Ruby also took issue with evidence presented that found nine out of 10 political donors who applied for CCW permits in 2017 and 2018 got them, compared to an 11% issue rate for non-donors. He said that was too small of a sample to glean any conclusion and noted that their donations amounted to between 2 and 3 percent of her campaign fundraising.
“This implication that this was somehow a money machine that required distorting the whole CCW application and awarding process, this is a very small part of the campaign apparatus,” Ruby said.
Responding to the count addressing application response, Ruby pointed to a backlog and a crush of applications and emphasized jury instructions stating that oversight, negligence or a mistake are not enough to prove corruption.
“If you think the sheriff made a mistake or misjudgment — how would a person in public life not — the law says it’s not unlawful or willful misconduct in office,” Ruby said.

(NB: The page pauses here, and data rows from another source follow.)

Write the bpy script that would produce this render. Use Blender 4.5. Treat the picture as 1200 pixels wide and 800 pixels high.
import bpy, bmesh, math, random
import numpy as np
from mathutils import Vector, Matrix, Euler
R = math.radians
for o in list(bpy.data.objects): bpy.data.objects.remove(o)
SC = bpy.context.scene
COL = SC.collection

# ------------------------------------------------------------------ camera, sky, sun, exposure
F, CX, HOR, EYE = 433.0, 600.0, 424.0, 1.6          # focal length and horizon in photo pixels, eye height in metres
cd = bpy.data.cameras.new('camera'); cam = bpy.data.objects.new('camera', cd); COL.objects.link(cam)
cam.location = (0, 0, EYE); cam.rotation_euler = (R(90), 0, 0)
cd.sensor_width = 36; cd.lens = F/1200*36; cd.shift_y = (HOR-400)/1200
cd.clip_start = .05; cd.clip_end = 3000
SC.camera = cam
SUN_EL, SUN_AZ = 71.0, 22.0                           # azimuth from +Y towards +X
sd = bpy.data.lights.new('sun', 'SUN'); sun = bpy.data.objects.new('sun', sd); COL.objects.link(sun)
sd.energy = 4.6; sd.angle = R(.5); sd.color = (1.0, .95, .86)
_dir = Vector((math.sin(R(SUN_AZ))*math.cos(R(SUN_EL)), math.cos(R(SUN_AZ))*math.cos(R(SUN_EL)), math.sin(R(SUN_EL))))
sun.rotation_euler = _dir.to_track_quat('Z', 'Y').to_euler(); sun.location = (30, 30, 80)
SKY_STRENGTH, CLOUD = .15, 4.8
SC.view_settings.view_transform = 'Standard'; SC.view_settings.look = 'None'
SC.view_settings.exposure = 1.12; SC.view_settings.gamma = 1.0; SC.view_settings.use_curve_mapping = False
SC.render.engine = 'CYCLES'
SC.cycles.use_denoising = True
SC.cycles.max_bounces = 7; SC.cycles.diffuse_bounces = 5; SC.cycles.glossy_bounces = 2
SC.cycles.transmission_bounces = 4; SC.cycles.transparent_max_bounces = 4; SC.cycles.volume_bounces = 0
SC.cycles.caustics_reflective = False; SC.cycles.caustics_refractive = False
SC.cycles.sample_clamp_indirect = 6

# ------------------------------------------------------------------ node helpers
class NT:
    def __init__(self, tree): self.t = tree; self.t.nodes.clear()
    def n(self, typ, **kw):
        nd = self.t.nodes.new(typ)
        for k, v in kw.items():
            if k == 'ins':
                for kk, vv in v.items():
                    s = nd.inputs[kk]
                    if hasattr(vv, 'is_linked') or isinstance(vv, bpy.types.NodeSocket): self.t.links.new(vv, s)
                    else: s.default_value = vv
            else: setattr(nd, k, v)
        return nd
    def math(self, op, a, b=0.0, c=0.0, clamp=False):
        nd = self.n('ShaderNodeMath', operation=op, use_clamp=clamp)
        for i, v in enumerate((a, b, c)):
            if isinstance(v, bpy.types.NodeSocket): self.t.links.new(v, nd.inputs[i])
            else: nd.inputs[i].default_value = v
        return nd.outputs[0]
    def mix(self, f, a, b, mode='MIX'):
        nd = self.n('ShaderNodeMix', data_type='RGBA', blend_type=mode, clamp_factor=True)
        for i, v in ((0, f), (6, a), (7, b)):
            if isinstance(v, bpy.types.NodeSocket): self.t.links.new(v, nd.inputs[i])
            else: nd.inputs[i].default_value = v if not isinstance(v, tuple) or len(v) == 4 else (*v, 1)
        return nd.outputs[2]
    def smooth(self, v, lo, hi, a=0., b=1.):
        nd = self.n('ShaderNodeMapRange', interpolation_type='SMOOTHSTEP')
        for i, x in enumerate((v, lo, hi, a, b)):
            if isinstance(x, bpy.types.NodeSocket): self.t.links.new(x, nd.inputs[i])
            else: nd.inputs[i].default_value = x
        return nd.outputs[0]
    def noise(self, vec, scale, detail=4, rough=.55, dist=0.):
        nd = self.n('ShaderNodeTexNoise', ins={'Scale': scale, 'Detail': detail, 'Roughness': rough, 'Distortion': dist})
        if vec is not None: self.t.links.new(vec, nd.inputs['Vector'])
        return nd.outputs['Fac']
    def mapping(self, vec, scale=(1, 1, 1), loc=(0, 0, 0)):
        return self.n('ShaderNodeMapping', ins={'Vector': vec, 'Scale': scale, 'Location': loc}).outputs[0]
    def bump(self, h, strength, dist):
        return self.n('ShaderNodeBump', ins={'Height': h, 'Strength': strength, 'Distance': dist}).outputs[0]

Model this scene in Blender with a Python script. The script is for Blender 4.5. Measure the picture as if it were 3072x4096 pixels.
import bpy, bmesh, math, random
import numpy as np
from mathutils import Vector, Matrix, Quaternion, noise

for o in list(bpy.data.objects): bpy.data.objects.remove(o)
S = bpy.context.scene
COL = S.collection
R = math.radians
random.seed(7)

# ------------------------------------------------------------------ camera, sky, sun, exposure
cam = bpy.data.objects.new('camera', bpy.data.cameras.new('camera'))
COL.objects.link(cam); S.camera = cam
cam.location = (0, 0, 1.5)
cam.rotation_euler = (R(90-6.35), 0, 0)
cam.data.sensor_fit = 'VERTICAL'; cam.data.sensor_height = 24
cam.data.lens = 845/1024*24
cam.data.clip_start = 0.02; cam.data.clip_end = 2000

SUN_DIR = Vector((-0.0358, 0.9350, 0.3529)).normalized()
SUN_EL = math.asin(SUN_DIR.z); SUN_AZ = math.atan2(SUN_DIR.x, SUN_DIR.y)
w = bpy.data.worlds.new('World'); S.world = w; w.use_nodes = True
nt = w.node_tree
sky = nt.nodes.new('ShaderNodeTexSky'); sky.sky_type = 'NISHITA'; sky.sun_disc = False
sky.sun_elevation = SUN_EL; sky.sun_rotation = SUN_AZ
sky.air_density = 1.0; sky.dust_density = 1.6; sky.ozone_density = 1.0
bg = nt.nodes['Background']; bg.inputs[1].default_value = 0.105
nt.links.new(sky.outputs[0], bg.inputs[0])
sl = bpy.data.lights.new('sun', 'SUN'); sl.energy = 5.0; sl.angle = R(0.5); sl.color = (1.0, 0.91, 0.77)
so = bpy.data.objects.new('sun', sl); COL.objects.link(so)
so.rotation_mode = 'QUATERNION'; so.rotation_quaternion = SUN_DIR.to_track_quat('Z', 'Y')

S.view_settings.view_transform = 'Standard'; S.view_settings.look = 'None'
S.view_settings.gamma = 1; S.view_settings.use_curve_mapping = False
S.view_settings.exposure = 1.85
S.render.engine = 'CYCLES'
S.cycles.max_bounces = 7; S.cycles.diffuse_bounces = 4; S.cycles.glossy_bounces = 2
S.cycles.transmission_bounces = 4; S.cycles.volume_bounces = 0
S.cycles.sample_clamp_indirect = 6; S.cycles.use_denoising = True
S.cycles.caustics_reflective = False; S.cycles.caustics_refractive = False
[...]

On the Sharks suite allegation, Ruby argued that the company of the donor, Harpreet Chadha, was the actual source of the luxury box, rather than the donor himself — which disqualified it from being a reportable gift and thus not subject to gift-reporting laws.
“We know it was not a reportable transaction because there was not a reportable source,” Ruby said.
In his rebuttal, Markoff scoffed at that interpretation, saying that Chadha, as CEO of ExpertQuote, had the power to donate the suite. He also said Ruby’s statement doesn’t explain why Smith bought the cheaper tickets — or the testimony from an employee alleging Smith expressly said she wanted to buy the tickets to avoid having to report the suite.
“Why would the sheriff have bought her own ticket if she didn’t think this was a reportable gift she was trying to get around?” Markoff said.
Both attorneys sparred over whether Smith resisted information requests from the civilian monitor in the Hogan probe. Markoff cited testimony from Smith’s subordinates saying she delayed meetings with the two deputy unions to stall having to hand over sensitive documents — that later resulted in the issuing of a scathing report in the middle of the current trial. Ruby said Smith was simply acting according to a conventional negotiation and was prioritizing the safeguarding of officer personnel records protected by state law.
Ultimately, Ruby said the accusations unfairly scandalized the sheriff with lackluster proof.
“The nature of these proceedings and allegations, and the virulence of this, we believe are way out of proportion to what the evidence has shown,” he said.
Markoff called Ruby’s pleadings to the jury “smoke and mirrors” and asked them to use their common sense.
“After all the corruption, all the rot, all the sleaze … that’s the person we’re supposed to feel sorry for?” Markoff said to the jury, referring to Smith. “We have done our job, it’s time for you to do yours.”